To prepare for the opening, the group has advertised a position for a startup manager who would help raise money, develop partnerships, and oversee the site, its programs, and volunteers. Startup funds include a $50,000 donation from the Barr Foundation and $100,000 from a private donor.

“It’s not exactly how people envisioned it when they first started — getting a 20,000-square-feet BPL branch library,” Liang said. “This space is like 500 square feet. It is small, but also we don’t have to pay a lot of money for it. Sometimes you have to start small.”

Chinatown had a BPL branch from 1896 to 1938 at 130 Tyler St., the present-day location of the Tai Tung Village housing complex, and then a reading room at that address from 1951 – 1956. The municipal building on Tyler Street was demolished in 1956, apparently to make way for the elevated Central Artery, though the route was later changed to run just east of that site.

After the demolition, Chinatown briefly received visits from a bookmobile, but it has been without a library for more than half a century, except for the three-month period the Chinatown Storefront Library was in operation in the Archstone building on Washington Street.

The BPL completed a 300-page site study for a Chinatown branch library in June 2008, but since then has lacked the funding to go any further. Speculation that one could be built in city-owned China Trade Center on Boylston Street has so far led nowhere.

That’s why the friends group has stepped in, offering a new vision for the community. The group has moved beyond its early efforts to bring a branch library to the neighborhood and into planning a cultural center that would incorporate a library, educational programming, historical exhibits, art galleries, and performing arts spaces.

Liang said the plan had to change after the BPL began proposing to close branches in other neighborhoods last year and it became clear that the money for a Chinatown branch wasn’t there.

The room within Oak Terrace is the beginning of the center the group hopes to build, but for Liang, it also marks the start of implementing the goals listed in the Chinatown Master Plan 2010, a community-led project that envisions the future of the neighborhood based on the concerns and priorities of its residents.

Through a two-year public process with participation from up to 200 residents, the Chinatown Gateway Coalition developed a new vision for the neighborhood that acknowledges its importance as the historical and contemporary gateway for Asian immigrants settling in Boston but also its central nature in the lives of Asian-American residents throughout the region.

“The role of Chinatown is shifting,” Liang said. “It serves as more of a regional center for a larger Asian-American population that’s connected by public transportation.”

Liang pointed out that the fastest-growing Asian-American groups outside Chinatown are in Malden, at the northern end of the Orange Line, and in Quincy, near the southern end of the Red Line. Those rail connections enable the greater community to easily access Chinatown, which serves as a hub for culture, resources, and services for Asian-American communities throughout the region.

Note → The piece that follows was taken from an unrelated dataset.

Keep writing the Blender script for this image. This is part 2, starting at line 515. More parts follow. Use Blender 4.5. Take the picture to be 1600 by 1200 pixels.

An important element of the 2010 plan, Liang said, is that unlike a previous plan developed by the community in 2000, this one included action steps to follow and created an implementation committee with experts who will analyze proposed development in the neighborhood and help inform residents about how it could affect them.

One of the broad goals of the plan is to expand civic spaces, which is where the plan for a cultural center comes in. Liang hopes the small library will be the seed that grows into a much larger multi-use space.

Before that can happen, though, Liang believes the organizers need to demonstrate to potential funders both the need for a such a center and their capacity to manage one.

“Until this long-term center is built, we need to do something interim to demonstrate that we can actually run a program but also to collect data on the users and constituents,” Liang said.